**SET EXERCISE**
Word for word, restate the lines from the start of the data below through the line containing "C=bpy.context.collection".

--- start DATA PROVIDED ---

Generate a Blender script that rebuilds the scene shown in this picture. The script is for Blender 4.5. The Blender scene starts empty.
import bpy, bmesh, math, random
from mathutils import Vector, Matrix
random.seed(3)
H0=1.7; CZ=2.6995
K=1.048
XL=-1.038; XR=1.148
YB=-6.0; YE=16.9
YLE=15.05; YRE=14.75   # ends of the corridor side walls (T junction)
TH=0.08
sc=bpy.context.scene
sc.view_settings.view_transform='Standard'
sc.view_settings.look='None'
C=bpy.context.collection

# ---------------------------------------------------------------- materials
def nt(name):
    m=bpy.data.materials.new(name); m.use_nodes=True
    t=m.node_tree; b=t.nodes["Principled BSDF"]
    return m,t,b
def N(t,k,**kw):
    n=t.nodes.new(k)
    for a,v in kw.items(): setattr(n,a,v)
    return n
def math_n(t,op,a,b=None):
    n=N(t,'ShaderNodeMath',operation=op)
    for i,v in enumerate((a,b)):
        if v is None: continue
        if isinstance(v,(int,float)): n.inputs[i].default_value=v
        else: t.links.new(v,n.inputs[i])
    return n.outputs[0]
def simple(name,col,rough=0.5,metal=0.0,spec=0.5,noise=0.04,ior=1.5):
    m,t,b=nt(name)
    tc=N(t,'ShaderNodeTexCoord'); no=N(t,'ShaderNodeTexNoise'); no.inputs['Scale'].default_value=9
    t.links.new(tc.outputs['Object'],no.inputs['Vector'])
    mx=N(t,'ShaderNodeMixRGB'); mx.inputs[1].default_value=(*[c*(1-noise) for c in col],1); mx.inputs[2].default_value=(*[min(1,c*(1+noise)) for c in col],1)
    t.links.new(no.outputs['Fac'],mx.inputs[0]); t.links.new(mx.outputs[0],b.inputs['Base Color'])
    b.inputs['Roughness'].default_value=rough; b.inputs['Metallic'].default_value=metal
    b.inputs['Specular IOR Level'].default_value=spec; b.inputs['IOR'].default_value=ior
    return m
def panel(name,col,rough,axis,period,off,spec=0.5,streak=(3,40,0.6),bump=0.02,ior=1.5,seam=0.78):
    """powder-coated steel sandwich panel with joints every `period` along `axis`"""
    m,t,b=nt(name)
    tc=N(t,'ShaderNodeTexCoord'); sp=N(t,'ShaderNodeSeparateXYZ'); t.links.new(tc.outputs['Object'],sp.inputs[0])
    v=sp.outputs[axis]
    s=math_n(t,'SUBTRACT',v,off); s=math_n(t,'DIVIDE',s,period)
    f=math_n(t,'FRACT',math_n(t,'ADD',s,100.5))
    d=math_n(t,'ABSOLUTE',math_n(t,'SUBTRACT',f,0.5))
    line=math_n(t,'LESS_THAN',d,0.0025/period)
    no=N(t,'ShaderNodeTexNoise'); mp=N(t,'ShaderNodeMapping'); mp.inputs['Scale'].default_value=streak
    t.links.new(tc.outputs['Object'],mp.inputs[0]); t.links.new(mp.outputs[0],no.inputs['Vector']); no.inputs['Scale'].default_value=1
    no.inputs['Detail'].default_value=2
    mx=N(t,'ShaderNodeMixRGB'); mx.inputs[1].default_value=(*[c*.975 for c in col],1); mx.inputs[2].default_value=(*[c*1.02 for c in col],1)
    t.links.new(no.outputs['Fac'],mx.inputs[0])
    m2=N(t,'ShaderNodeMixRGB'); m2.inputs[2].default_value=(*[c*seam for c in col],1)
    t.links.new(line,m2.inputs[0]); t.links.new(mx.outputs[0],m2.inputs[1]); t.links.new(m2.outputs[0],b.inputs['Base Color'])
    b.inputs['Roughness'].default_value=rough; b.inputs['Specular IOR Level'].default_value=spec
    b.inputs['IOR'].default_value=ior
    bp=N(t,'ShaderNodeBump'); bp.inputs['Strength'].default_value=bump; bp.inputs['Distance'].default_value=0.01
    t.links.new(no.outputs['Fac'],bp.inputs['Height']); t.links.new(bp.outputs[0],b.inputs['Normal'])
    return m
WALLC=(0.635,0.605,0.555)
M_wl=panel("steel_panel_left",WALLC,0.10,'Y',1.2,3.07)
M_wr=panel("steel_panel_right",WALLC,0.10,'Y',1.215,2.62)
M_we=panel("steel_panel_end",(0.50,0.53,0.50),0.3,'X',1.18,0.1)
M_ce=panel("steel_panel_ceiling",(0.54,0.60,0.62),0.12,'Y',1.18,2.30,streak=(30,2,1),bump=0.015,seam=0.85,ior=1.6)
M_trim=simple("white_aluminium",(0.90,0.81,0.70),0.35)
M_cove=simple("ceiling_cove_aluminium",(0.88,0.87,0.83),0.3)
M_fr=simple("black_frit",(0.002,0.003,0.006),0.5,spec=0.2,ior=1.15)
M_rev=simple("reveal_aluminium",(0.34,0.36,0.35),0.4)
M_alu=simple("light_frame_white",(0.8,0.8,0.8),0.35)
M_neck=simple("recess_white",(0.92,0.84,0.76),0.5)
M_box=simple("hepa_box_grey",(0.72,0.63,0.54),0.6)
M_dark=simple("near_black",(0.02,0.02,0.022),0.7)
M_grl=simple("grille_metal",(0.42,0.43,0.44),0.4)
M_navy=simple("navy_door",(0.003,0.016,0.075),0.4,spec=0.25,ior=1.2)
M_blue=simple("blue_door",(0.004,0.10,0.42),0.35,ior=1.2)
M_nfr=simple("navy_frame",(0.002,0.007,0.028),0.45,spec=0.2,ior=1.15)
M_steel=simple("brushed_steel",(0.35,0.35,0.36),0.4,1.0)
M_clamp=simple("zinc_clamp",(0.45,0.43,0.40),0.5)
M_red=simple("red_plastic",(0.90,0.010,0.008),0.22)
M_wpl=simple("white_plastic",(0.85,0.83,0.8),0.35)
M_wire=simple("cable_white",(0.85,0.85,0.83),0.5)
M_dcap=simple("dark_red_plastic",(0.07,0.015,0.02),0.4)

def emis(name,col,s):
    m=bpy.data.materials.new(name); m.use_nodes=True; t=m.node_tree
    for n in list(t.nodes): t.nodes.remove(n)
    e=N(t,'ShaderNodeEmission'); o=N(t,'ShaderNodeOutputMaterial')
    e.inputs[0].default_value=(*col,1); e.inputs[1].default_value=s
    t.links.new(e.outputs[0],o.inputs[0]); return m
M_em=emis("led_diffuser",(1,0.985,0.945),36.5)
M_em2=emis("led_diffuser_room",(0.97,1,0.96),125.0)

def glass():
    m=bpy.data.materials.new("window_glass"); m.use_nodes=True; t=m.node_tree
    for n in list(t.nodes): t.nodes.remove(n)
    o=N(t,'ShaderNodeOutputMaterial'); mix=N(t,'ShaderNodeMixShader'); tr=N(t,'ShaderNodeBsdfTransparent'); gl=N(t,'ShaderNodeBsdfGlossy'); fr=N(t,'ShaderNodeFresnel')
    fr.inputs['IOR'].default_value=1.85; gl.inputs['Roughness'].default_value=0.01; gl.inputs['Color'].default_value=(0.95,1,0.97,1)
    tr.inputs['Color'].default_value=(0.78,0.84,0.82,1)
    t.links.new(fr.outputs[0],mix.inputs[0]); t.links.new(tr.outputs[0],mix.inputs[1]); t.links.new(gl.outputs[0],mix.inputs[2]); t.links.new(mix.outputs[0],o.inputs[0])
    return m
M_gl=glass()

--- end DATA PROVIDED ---

**RESULT OF THIS TASK**
Generate a Blender script that rebuilds the scene shown in this picture. The script is for Blender 4.5. The Blender scene starts empty.
import bpy, bmesh, math, random
from mathutils import Vector, Matrix
random.seed(3)
H0=1.7; CZ=2.6995
K=1.048
XL=-1.038; XR=1.148
YB=-6.0; YE=16.9
YLE=15.05; YRE=14.75   # ends of the corridor side walls (T junction)
TH=0.08
sc=bpy.context.scene
sc.view_settings.view_transform='Standard'
sc.view_settings.look='None'
C=bpy.context.collection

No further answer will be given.